STATED PROBLEM – Return, without pictures, the lines from the start of the data through the one that contains "COL = scene.collection".
■ ■ ■ ■
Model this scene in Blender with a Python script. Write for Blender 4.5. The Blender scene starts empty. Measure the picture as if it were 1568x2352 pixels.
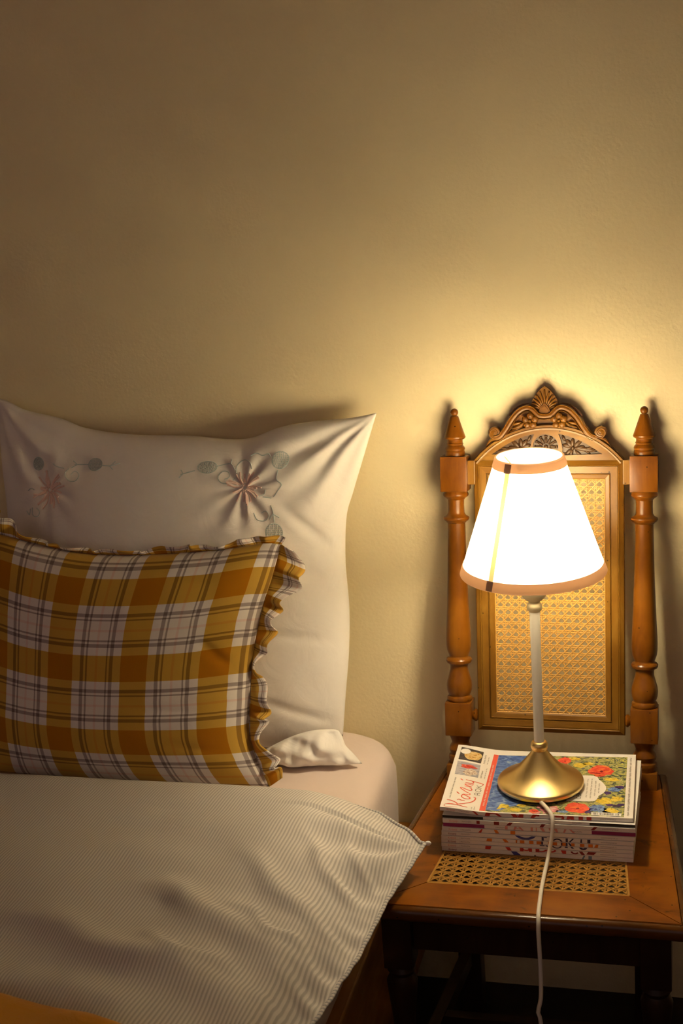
import bpy, bmesh, math, random
import numpy as np
from mathutils import Vector, Matrix, noise

random.seed(7)
scene = bpy.context.scene
COL = scene.collection

# ------------------------------------------------------------------ camera
CAM = Vector((0.25386, -2.31628, 1.56088))
YAW, PITCH, ROLL, FPX = 0.256878, 0.278999, -0.067046, 3397.19
cd = bpy.data.cameras.new('camera')
cam = bpy.data.objects.new('camera', cd)
COL.objects.link(cam)
_f = Vector((-math.sin(YAW) * math.cos(PITCH), math.cos(YAW) * math.cos(PITCH), -math.sin(PITCH)))
_r = Vector((math.cos(YAW), math.sin(YAW), 0))
_u = _r.cross(_f)
_r2 = math.cos(ROLL) * _r + math.sin(ROLL) * _u
_u2 = -math.sin(ROLL) * _r + math.cos(ROLL) * _u
M = Matrix((_r2, _u2, -_f)).transposed().to_4x4()
M.translation = CAM
cam.matrix_world = M
cd.sensor_fit = 'VERTICAL'
cd.sensor_height = 36.0
cd.sensor_width = 24.0
cd.lens = FPX / 2352 * 36.0
cd.clip_start = 0.05
cd.dof.use_dof = True
cd.dof.focus_distance = 2.15
cd.dof.aperture_fstop = 9.0
scene.camera = cam

# ------------------------------------------------------------------ world: dim daylight left in the room
world = bpy.data.worlds.new('room_air')
scene.world = world
world.use_nodes = True
world.node_tree.nodes['Background'].inputs[0].default_value = (0.355, 0.26, 0.245, 1)
world.node_tree.nodes['Background'].inputs[1].default_value = 1.0

BULB_STRENGTH = 208.0
BULB_COLOR = (1.0, 0.815, 0.52)

vs = scene.view_settings
vs.view_transform = 'Standard'
vs.look = 'None'
vs.exposure = 0.06
vs.gamma = 1.0
vs.use_curve_mapping = False
scene.cycles.max_bounces = 10
scene.cycles.diffuse_bounces = 5
scene.cycles.transmission_bounces = 8
scene.cycles.sample_clamp_indirect = 0.0
scene.cycles.use_denoising = True

# ------------------------------------------------------------------ materials
def srgb(r, g, b):
    def f(c):
        c /= 255.0
        return c / 12.92 if c <= 0.04045 else ((c + 0.055) / 1.055) ** 2.4
    return (f(r), f(g), f(b), 1)

def new_mat(name):
    m = bpy.data.materials.new(name)
    m.use_nodes = True
    nt = m.node_tree
    return m, nt, nt.nodes['Principled BSDF']

def N(nt, typ, **kw):
    n = nt.nodes.new(typ)
    for k, v in kw.items():
        setattr(n, k, v)
    return n

def plain(name, col, rough=0.6, metal=0.0, bump=0.0, bscale=400, var=0.0, vscale=20, spec=0.5, sheen=0.0, coat=0.0):
    m, nt, b = new_mat(name)
    b.inputs['Base Color'].default_value = col
    b.inputs['Roughness'].default_value = rough
    b.inputs['Metallic'].default_value = metal
    b.inputs['Specular IOR Level'].default_value = spec
    b.inputs['Sheen Weight'].default_value = sheen
    b.inputs['Coat Weight'].default_value = coat
    tc = N(nt, 'ShaderNodeTexCoord')
    if bump:
        nz = N(nt, 'ShaderNodeTexNoise')
        nz.inputs['Scale'].default_value = bscale
        nz.inputs['Detail'].default_value = 4
        nt.links.new(tc.outputs['Object'], nz.inputs['Vector'])
        bp = N(nt, 'ShaderNodeBump')
        bp.inputs['Strength'].default_value = bump
        bp.inputs['Distance'].default_value = 0.002
        nt.links.new(nz.outputs['Fac'], bp.inputs['Height'])
        nt.links.new(bp.outputs['Normal'], b.inputs['Normal'])
    if var:
        nz = N(nt, 'ShaderNodeTexNoise')
        nz.inputs['Scale'].default_value = vscale
        nz.inputs['Detail'].default_value = 5
        nt.links.new(tc.outputs['Object'], nz.inputs['Vector'])
        hs = N(nt, 'ShaderNodeMix', data_type='RGBA')
        hs.inputs[6].default_value = tuple(c * (1 - var) for c in col[:3]) + (1,)
        hs.inputs[7].default_value = tuple(min(1, c * (1 + var)) for c in col[:3]) + (1,)
        nt.links.new(nz.outputs['Fac'], hs.inputs[0])
        nt.links.new(hs.outputs[2], b.inputs['Base Color'])
    return m

def wood(name, dark, mid, light, axis='Z', scale=9.0, stretch=12.0, rough=0.32, coat=0.25, worm=True, scuff=False):
    m, nt, b = new_mat(name)
    tc = N(nt, 'ShaderNodeTexCoord')
    mp = N(nt, 'ShaderNodeMapping')
    s = [scale * stretch] * 3
    s['XYZ'.index(axis)] = scale
    mp.inputs['Scale'].default_value = s
    nt.links.new(tc.outputs['Object'], mp.inputs['Vector'])
    n1 = N(nt, 'ShaderNodeTexNoise')
    n1.inputs['Scale'].default_value = 1.0
    n1.inputs['Detail'].default_value = 6
    n1.inputs['Roughness'].default_value = 0.6
    n1.inputs['Distortion'].default_value = 0.6
    nt.links.new(mp.outputs[0], n1.inputs['Vector'])
    n2 = N(nt, 'ShaderNodeTexNoise')
    n2.inputs['Scale'].default_value = 14.0
    n2.inputs['Detail'].default_value = 3
    nt.links.new(tc.outputs['Object'], n2.inputs['Vector'])
    mx = N(nt, 'ShaderNodeMath', operation='ADD')
    ml = N(nt, 'ShaderNodeMath', operation='MULTIPLY')
    ml.inputs[1].default_value = 0.5
    nt.links.new(n1.outputs['Fac'], ml.inputs[0])
    ml2 = N(nt, 'ShaderNodeMath', operation='MULTIPLY')
    ml2.inputs[1].default_value = 0.5
    nt.links.new(n2.outputs['Fac'], ml2.inputs[0])
    nt.links.new(ml.outputs[0], mx.inputs[0])
    nt.links.new(ml2.outputs[0], mx.inputs[1])
    cr = N(nt, 'ShaderNodeValToRGB')
    e = cr.color_ramp.elements
    e[0].position = 0.33; e[0].color = dark
    e[1].position = 0.68; e[1].color = light
    k = cr.color_ramp.elements.new(0.5); k.color = mid
    nt.links.new(mx.outputs[0], cr.inputs[0])
    out = cr.outputs[0]
    if worm:
        vo = N(nt, 'ShaderNodeTexVoronoi')
        vo.inputs['Scale'].default_value = 55
        nt.links.new(tc.outputs['Object'], vo.inputs['Vector'])
        lt = N(nt, 'ShaderNodeMath', operation='LESS_THAN')
        lt.inputs[1].default_value = 0.07
        nt.links.new(vo.outputs['Distance'], lt.inputs[0])
        mm = N(nt, 'ShaderNodeMix', data_type='RGBA')
        mm.inputs[7].default_value = tuple(c * 0.25 for c in dark[:3]) + (1,)
        nt.links.new(lt.outputs[0], mm.inputs[0])
        nt.links.new(out, mm.inputs[6])
        out = mm.outputs[2]
    if scuff:
        n3 = N(nt, 'ShaderNodeTexNoise')
        n3.inputs['Scale'].default_value = 16.0
        n3.inputs['Detail'].default_value = 9
        n3.inputs['Roughness'].default_value = 0.72
        n3.inputs['Distortion'].default_value = 0.8
        nt.links.new(tc.outputs['Object'], n3.inputs['Vector'])
        c3 = N(nt, 'ShaderNodeValToRGB')
        c3.color_ramp.elements[0].position = 0.60; c3.color_ramp.elements[0].color = (0, 0, 0, 1)
        c3.color_ramp.elements[1].position = 0.70; c3.color_ramp.elements[1].color = (1, 1, 1, 1)
        nt.links.new(n3.outputs['Fac'], c3.inputs[0])
        m3 = N(nt, 'ShaderNodeMix', data_type='RGBA')
        m3.inputs[7].default_value = tuple(c * 0.5 for c in dark[:3]) + (1,)
        nt.links.new(c3.outputs[0], m3.inputs[0])
        nt.links.new(out, m3.inputs[6])
        out = m3.outputs[2]
    nt.links.new(out, b.inputs['Base Color'])
    b.inputs['Roughness'].default_value = rough
    b.inputs['Specular IOR Level'].default_value = 0.22
    b.inputs['Coat Weight'].default_value = coat * 0.5
    b.inputs['Coat Roughness'].default_value = 0.2
    bp = N(nt, 'ShaderNodeBump')
    bp.inputs['Strength'].default_value = 0.08
    bp.inputs['Distance'].default_value = 0.001
    nt.links.new(n1.outputs['Fac'], bp.inputs['Height'])
    nt.links.new(bp.outputs['Normal'], b.inputs['Normal'])
    return m

def fabric(name, col, weave=1400, bump=0.15, rough=0.95, sheen=0.15, wrinkle=0.0):
    m, nt, b = new_mat(name)
    b.inputs['Base Color'].default_value = col
    b.inputs['Roughness'].default_value = rough
    b.inputs['Specular IOR Level'].default_value = 0.15
    b.inputs['Sheen Weight'].default_value = sheen
    tc = N(nt, 'ShaderNodeTexCoord')
    nz = N(nt, 'ShaderNodeTexNoise')
    nz.inputs['Scale'].default_value = weave
    nt.links.new(tc.outputs['Object'], nz.inputs['Vector'])
    bp = N(nt, 'ShaderNodeBump')
    bp.inputs['Strength'].default_value = bump
    bp.inputs['Distance'].default_value = 0.0006
    nt.links.new(nz.outputs['Fac'], bp.inputs['Height'])
    last = bp
    if wrinkle:
        n2 = N(nt, 'ShaderNodeTexNoise')
        n2.inputs['Scale'].default_value = 22
        n2.inputs['Detail'].default_value = 5
        n2.inputs['Distortion'].default_value = 1.2
        nt.links.new(tc.outputs['Object'], n2.inputs['Vector'])
        b2 = N(nt, 'ShaderNodeBump')
        b2.inputs['Strength'].default_value = wrinkle
        b2.inputs['Distance'].default_value = 0.012
        nt.links.new(n2.outputs['Fac'], b2.inputs['Height'])
        nt.links.new(bp.outputs['Normal'], b2.inputs['Normal'])
        last = b2
    nt.links.new(last.outputs['Normal'], b.inputs['Normal'])
    return m

MAT = {}
MAT['wall'] = plain('wall_paint', (0.75, 0.645, 0.405, 1), rough=0.85, bump=0.35, bscale=170, var=0.025, vscale=2.5, spec=0.2)
MAT['ceiling'] = plain('ceiling_paint', (0.68, 0.57, 0.41, 1), rough=0.9, bump=0.1)
MAT['floor'] = wood('floor_boards', (0.010, 0.005, 0.0025, 1), (0.018, 0.009, 0.004, 1), (0.026, 0.013, 0.006, 1), axis='Y', scale=2, rough=0.5, coat=0.0, worm=False)
MAT['post'] = wood('turned_walnut', (0.0964, 0.0279, 0.0015, 1), (0.1584, 0.0508, 0.0029, 1), (0.2135, 0.0768, 0.0058, 1), axis='Z', scale=7, stretch=7)
MAT['panel'] = wood('panel_walnut', (0.1188, 0.0461, 0.0044, 1), (0.1782, 0.0800, 0.0089, 1), (0.2376, 0.1216, 0.0179, 1), axis='Z', scale=9, stretch=6)
MAT['panel_x'] = wood('rail_walnut', (0.1188, 0.0461, 0.0044, 1), (0.1782, 0.0800, 0.0089, 1), (0.2376, 0.1216, 0.0179, 1), axis='X', scale=9, stretch=6)
MAT['crest'] = wood('carved_walnut', (0.1008, 0.0355, 0.0032, 1), (0.1575, 0.0615, 0.0056, 1), (0.2079, 0.0937, 0.0119, 1), axis='X', scale=10, stretch=4, rough=0.38)
MAT['carve_dark'] = wood('dark_carving', (0.0385, 0.0182, 0.0066, 1), (0.0660, 0.0330, 0.0127, 1), (0.0990, 0.0523, 0.0220, 1), axis='X', scale=12, stretch=3, rough=0.35, worm=False)  # darker tone for the carvings and the sunk ground behind them
MAT['seat'] = wood('seat_walnut', (0.1095, 0.0271, 0.0005, 1), (0.2190, 0.0604, 0.0013, 1), (0.3027, 0.0958, 0.0029, 1), axis='X', scale=8, stretch=3.5, rough=0.30, coat=0.3, scuff=True)
MAT['seat_edge'] = wood('seat_edge_walnut', (0.055, 0.017, 0.002, 1), (0.095, 0.031, 0.004, 1), (0.13, 0.046, 0.007, 1), axis='X', scale=6, stretch=8, rough=0.25, coat=0.4)
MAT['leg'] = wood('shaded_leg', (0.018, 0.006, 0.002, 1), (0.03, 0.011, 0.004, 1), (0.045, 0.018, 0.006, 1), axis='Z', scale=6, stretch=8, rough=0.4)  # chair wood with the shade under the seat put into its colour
MAT['cane'] = plain('cane_strands', (0.5060, 0.2702, 0.0575, 1), rough=0.42, var=0.3, vscale=160)
MAT['cane_seat'] = plain('seat_cane_strands', (0.4370, 0.2121, 0.0319, 1), rough=0.38, var=0.3, vscale=120)
MAT['bedwood'] = wood('bed_pine', (0.30, 0.125, 0.022, 1), (0.42, 0.19, 0.04, 1), (0.52, 0.27, 0.075, 1), axis='Y', scale=3, stretch=14, rough=0.4, worm=False)
MAT['sheet'] = fabric('pink_sheet', (0.74, 0.62, 0.565, 1), wrinkle=0.10)
MAT['pillow'] = fabric('white_cotton', (0.80, 0.765, 0.72, 1), wrinkle=0.14)
MAT['flap'] = fabric('white_cotton_flap', (0.84, 0.81, 0.77, 1), wrinkle=0.25)
MAT['brass'] = plain('brushed_brass', (0.86, 0.66, 0.30, 1), rough=0.36, metal=1.0)
MAT['cup'] = plain('satin_nickel_brass', (0.66, 0.58, 0.38, 1), rough=0.42, metal=0.7)
MAT['stem'] = plain('white_enamel', (0.88, 0.86, 0.78, 1), rough=0.35)
MAT['felt'] = plain('black_felt', (0.012, 0.010, 0.008, 1), rough=0.9)
MAT['cord'] = plain('white_cord', (0.78, 0.72, 0.62, 1), rough=0.5)
MAT['paper'] = plain('paper_edges', (0.72, 0.66, 0.58, 1), rough=0.9, var=0.1, vscale=300)
MAT['cover'] = plain('glossy_cover', (0.83, 0.80, 0.76, 1), rough=0.35)
MAT['throw'] = fabric('mustard_wool', (0.55, 0.24, 0.012, 1), weave=500, bump=0.8, wrinkle=0.2)
MAT['thread_blue'] = fabric('blue_thread', (0.48, 0.56, 0.55, 1), weave=900, bump=0.5)
MAT['thread_pink'] = fabric('pink_thread', (0.80, 0.60, 0.54, 1), weave=900, bump=0.5)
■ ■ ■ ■
PROBLEM SOLUTION –
Model this scene in Blender with a Python script. Write for Blender 4.5. The Blender scene starts empty. Measure the picture as if it were 1568x2352 pixels.
import bpy, bmesh, math, random
import numpy as np
from mathutils import Vector, Matrix, noise

random.seed(7)
scene = bpy.context.scene
COL = scene.collection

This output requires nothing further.